The House of Representatives has begun floor debate today on Rep. Barney Frank's (D.-Mass.) proposed comprehensive plan for financial- services reform.
Perhaps the most controversial aspect of the bill would require brokers, and any other financial professionals holding themselves out as advice-givers, to adhere to a fiduciary standard similar to that of registered investment advisors.
The fiduciary standard dictates a relationship of trust, embracing due care, loyalty and good faith. Under current law, brokers are not required to register as RIAs and are therefore not subject to the fiduciary standard.
The Senate has also published a reform plan, proposed by Sen. Chris Dodd (D.-Conn.); but it won't be close to voting stage until January 2010 at the earliest. As to the fiduciary standard issue, the Senate plan is tougher.
The biggest controversy — and the subject of a red-hot industry debate — is whether brokers would be required to adhere to the identical principles-based standard of care that RIAs are held to under the Investment Advisers Act of 1940 or to a weaker fiduciary standard.
Currently brokers are held only to a rules-based suitability standard.
"This will be the single biggest change in financial services for the retail investor in 70 years. If it gets passed as a substantive requirement, it will dramatically change the culture of the whole financial services world for the better," says Harold Evensky, principal, Evensky & Katz, and who serves on the steering group of the Committee for the Fiduciary Standard, an organization that advocates for an authentic, undiluted standard for brokers.
Last week, the SEI Advisor Network and the committee released the results of a survey of 890 RIAs and brokers to determine the level of support for and understanding of the fiduciary standard.
"What screams out is that in agreeing that they should be held to a fiduciary standard, a majority of brokers said they want greater regulatory oversight. This is in contrast to the longstanding resistance of the industry [firms]," says Knut A. Rostad, the committee's chair and regulatory-compliance officer of the RIA, Rembert Pendleton, Jackson.
In the poll, more than half the brokers and 86 percent of advisors said they believe that all financial professionals who give investment and financial advice should be required to meet the fiduciary standard. Further, the survey found that a majority of brokers (61 percent) and a significant majority of RIAs (89 percent) were against being permitted to ask clients to waive the fiduciary standard.
The battle over the fiduciary issue pits several large firms, some independent broker-dealers and various trade associations and lobbyists.
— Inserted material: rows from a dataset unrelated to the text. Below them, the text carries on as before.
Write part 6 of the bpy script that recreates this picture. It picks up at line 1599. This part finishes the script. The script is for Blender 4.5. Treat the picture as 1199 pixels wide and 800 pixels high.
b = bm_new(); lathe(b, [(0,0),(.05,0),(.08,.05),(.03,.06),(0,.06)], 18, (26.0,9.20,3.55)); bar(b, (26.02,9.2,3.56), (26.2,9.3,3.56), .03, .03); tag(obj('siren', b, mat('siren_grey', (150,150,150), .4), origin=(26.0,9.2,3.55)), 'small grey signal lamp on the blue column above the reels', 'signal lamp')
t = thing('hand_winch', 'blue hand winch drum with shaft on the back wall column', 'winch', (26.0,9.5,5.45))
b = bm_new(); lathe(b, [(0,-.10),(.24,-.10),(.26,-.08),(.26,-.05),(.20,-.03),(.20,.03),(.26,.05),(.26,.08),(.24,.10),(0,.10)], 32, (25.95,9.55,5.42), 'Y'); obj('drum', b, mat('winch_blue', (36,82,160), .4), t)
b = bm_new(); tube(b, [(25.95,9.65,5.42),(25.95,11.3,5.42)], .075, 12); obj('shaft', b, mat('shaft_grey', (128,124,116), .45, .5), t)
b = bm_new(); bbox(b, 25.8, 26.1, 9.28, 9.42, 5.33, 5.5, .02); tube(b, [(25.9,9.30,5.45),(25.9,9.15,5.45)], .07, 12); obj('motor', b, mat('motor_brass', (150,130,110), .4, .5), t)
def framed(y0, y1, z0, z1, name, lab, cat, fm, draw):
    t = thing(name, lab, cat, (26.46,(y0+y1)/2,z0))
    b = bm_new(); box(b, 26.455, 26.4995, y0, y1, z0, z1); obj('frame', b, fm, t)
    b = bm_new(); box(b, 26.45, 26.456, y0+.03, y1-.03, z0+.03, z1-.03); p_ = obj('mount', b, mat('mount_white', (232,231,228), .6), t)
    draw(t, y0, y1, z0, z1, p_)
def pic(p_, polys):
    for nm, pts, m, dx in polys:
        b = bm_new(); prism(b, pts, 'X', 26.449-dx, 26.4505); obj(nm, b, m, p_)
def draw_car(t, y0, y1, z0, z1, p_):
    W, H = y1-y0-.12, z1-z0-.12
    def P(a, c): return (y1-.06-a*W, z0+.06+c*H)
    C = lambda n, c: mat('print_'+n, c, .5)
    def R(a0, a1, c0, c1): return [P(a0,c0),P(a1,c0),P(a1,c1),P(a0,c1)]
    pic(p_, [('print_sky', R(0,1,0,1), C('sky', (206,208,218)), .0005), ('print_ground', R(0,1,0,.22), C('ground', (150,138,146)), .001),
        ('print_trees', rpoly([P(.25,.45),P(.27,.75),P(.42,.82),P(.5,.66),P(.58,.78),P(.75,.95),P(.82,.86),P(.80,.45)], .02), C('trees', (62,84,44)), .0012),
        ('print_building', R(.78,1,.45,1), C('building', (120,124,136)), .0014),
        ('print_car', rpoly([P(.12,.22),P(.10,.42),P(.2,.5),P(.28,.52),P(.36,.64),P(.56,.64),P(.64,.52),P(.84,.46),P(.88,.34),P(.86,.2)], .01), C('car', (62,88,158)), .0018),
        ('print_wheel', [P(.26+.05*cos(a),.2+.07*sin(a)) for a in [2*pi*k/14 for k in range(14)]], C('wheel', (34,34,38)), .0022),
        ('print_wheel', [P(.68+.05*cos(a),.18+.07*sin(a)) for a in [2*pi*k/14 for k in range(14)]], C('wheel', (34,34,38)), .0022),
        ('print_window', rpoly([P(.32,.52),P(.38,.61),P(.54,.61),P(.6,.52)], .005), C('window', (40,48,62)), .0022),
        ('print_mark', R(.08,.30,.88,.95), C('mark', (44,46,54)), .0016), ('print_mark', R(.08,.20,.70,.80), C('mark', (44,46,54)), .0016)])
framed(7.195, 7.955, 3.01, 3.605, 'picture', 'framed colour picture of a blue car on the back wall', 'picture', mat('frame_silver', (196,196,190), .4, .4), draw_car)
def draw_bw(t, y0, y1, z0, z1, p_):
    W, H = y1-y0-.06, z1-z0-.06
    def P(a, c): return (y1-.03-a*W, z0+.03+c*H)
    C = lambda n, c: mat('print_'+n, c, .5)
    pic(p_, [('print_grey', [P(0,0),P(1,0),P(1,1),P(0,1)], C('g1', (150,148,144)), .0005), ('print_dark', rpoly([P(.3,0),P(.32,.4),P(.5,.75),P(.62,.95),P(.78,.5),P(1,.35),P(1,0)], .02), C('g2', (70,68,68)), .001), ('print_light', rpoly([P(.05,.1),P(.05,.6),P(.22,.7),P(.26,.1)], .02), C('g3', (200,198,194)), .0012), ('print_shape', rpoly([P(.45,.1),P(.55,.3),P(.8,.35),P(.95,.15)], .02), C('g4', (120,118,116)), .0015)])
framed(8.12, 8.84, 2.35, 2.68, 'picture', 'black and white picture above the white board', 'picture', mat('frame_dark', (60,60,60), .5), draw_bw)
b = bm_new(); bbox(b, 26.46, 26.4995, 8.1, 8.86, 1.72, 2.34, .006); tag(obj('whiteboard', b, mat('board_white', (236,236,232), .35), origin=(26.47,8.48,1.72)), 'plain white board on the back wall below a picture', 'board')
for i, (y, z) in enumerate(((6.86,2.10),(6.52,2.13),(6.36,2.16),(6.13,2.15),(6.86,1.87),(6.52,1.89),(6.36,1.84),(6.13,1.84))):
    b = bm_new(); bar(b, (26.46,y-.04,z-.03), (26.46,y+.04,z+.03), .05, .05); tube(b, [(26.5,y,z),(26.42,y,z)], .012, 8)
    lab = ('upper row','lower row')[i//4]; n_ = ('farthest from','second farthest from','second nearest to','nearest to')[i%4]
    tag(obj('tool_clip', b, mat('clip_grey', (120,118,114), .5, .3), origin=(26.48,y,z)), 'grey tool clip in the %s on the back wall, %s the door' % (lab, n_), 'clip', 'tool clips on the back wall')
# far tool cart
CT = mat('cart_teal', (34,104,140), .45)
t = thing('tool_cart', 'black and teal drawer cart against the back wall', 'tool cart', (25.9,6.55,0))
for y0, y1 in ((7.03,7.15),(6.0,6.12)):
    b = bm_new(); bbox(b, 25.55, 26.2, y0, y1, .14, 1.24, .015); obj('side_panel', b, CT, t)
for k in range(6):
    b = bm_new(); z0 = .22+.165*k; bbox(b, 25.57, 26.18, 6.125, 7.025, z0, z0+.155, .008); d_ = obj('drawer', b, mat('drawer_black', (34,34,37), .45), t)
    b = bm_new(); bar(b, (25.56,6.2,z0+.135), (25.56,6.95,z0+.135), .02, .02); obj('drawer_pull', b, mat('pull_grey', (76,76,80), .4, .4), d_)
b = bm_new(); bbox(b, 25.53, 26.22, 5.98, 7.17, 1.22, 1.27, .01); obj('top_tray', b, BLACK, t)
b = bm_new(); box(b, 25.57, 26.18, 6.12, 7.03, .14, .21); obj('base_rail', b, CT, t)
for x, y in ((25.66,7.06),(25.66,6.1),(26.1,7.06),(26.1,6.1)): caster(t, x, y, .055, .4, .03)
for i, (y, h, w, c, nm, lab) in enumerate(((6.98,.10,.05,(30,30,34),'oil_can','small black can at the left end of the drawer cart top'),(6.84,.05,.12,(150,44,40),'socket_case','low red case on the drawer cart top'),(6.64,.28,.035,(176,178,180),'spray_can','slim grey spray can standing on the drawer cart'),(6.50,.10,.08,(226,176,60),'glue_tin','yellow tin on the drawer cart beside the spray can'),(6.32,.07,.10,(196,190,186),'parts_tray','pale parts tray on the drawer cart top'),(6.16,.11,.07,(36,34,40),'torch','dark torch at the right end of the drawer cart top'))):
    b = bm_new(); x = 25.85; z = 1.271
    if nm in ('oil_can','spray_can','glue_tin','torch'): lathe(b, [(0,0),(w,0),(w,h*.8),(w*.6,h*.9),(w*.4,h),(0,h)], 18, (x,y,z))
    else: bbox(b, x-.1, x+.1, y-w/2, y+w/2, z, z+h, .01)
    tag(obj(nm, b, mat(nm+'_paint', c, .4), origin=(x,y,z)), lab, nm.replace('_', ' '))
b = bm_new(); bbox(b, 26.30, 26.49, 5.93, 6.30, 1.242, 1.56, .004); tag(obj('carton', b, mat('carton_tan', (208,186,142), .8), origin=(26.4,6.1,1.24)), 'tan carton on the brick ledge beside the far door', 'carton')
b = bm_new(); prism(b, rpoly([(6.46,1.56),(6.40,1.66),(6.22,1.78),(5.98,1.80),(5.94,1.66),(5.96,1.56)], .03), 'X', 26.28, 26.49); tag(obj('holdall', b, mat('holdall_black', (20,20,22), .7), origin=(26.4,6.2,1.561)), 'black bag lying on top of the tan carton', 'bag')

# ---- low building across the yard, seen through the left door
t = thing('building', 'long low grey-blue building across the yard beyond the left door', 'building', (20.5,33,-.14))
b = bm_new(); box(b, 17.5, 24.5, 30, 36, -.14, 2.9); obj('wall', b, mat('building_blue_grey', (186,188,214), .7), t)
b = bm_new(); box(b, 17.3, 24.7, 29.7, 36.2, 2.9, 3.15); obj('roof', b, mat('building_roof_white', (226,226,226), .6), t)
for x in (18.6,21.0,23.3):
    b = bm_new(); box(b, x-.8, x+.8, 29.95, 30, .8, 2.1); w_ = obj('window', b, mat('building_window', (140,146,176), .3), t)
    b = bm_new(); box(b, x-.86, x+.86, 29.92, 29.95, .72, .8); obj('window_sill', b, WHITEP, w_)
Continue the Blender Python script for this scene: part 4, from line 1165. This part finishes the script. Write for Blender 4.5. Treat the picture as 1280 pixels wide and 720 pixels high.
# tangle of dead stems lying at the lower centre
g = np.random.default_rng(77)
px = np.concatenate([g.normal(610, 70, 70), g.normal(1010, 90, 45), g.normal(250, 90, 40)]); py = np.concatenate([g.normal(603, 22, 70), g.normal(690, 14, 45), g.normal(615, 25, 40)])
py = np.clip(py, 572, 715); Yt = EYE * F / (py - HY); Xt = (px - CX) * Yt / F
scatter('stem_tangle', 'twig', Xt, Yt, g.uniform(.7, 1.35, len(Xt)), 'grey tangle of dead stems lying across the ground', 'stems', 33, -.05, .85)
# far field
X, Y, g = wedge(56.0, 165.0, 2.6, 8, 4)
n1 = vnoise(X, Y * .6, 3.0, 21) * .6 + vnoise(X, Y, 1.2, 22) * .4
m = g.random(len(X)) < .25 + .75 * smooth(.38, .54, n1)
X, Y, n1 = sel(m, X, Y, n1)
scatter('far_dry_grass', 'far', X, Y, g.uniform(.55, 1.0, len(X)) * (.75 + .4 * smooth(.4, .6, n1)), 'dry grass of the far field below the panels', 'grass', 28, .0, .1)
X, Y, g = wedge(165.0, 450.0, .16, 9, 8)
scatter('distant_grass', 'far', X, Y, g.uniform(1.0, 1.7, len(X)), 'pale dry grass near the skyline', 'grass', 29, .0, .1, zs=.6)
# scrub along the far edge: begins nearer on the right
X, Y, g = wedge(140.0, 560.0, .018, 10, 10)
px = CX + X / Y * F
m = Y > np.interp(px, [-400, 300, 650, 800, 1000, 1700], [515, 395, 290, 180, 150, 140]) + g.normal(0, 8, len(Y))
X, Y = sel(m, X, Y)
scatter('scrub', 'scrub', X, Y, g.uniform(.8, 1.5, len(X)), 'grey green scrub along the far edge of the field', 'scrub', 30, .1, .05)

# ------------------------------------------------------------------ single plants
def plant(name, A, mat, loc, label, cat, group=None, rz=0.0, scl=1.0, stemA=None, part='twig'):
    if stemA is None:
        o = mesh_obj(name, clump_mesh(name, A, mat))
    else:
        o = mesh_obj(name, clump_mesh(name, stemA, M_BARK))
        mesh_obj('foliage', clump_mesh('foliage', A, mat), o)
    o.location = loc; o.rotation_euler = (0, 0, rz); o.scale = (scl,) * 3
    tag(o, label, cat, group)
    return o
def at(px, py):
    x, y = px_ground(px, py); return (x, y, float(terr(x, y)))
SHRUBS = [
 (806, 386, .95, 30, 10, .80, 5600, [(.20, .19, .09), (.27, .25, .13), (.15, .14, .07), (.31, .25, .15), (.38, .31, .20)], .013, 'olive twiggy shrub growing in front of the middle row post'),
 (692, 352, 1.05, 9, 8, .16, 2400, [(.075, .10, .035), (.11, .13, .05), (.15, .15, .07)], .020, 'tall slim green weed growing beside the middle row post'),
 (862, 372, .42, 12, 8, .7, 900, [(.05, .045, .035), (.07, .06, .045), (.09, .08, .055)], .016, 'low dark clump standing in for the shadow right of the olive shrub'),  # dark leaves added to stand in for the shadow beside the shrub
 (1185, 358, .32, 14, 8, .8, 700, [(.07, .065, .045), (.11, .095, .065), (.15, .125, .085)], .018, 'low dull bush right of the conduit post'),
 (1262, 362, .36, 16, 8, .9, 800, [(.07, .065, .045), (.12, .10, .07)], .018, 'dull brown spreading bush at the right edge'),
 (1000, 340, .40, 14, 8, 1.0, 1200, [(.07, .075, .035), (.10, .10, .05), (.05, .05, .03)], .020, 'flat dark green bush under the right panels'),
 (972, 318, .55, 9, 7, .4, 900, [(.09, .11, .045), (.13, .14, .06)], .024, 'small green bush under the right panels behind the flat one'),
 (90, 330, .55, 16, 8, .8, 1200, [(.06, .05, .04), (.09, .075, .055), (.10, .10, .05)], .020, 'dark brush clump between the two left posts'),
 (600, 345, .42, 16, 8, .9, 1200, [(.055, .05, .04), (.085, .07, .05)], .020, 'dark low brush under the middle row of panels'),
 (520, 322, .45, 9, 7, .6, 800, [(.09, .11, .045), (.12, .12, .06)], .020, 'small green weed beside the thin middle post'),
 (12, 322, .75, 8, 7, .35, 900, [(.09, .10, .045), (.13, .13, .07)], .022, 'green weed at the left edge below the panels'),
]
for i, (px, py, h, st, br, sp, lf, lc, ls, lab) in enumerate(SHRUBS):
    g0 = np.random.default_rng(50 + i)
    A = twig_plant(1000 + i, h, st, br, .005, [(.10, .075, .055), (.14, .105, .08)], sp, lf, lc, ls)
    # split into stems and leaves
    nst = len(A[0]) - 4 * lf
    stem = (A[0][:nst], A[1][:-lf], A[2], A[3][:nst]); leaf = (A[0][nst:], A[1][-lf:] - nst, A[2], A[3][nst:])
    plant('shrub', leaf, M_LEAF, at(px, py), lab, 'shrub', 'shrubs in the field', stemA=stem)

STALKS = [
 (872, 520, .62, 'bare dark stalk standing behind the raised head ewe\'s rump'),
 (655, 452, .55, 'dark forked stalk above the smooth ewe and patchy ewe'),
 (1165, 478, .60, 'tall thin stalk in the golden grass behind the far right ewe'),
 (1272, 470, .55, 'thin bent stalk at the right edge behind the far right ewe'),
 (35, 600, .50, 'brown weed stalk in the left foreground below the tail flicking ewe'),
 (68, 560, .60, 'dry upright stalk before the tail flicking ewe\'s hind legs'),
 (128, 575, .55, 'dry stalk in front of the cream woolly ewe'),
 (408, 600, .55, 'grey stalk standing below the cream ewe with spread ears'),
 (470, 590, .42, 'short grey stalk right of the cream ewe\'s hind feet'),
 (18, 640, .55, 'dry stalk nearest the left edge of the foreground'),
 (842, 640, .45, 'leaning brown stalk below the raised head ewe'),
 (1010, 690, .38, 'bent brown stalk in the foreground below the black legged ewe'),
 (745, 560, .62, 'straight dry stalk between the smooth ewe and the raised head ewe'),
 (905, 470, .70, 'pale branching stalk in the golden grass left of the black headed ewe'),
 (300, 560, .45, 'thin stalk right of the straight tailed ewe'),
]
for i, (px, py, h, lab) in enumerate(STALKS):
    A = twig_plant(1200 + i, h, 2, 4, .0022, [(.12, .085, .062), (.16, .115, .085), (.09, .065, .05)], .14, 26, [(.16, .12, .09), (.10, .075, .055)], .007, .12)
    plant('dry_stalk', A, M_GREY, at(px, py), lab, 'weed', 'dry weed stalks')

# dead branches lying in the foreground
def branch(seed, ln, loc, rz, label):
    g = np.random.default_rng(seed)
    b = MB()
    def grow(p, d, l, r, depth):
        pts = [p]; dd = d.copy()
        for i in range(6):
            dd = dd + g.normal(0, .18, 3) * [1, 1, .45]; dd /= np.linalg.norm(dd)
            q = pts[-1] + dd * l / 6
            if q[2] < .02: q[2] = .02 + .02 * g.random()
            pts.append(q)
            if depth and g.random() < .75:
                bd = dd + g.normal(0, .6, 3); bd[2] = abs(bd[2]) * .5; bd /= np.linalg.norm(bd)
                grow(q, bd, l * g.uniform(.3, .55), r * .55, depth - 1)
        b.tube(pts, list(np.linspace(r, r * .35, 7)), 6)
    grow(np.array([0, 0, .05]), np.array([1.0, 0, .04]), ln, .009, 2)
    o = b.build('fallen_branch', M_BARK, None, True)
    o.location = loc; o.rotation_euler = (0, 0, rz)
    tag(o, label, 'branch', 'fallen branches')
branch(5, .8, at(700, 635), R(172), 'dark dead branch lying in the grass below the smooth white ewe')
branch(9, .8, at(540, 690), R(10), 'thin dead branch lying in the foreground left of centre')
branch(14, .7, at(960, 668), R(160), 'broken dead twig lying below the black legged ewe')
Groups such as the Securities Industry & Financial Markets Association (SIFMA) and the Financial Services Institute (FSI) either oppose the fiduciary standard or advocate for a new standard.
Those supporting the full standard include the Financial Planning Coalition; fi360, whose goal is to promote a culture of fiduciary responsibility; the Committee for the Fiduciary Standard; and the Consumer Federation of America.
The committee and others worry that a new, or so-called "harmonious" standard, would be a lower standard.
Those who oppose a move to mandate that brokers be held to an undiluted fiduciary standard maintain that doing so would mean fewer product choices for investors.
"That's a bunch of b.s." says Sheryl Garrett, founder of the Garrett Planning Network and a member of The Committee's steering group. "But, yes, it's true that we'd eliminate the real [crappy], expensive things and only offer the better ones. The average citizen gets very little objective advice. This legislation would increase that, because advisors would be required by law to do what's in the client's best interest."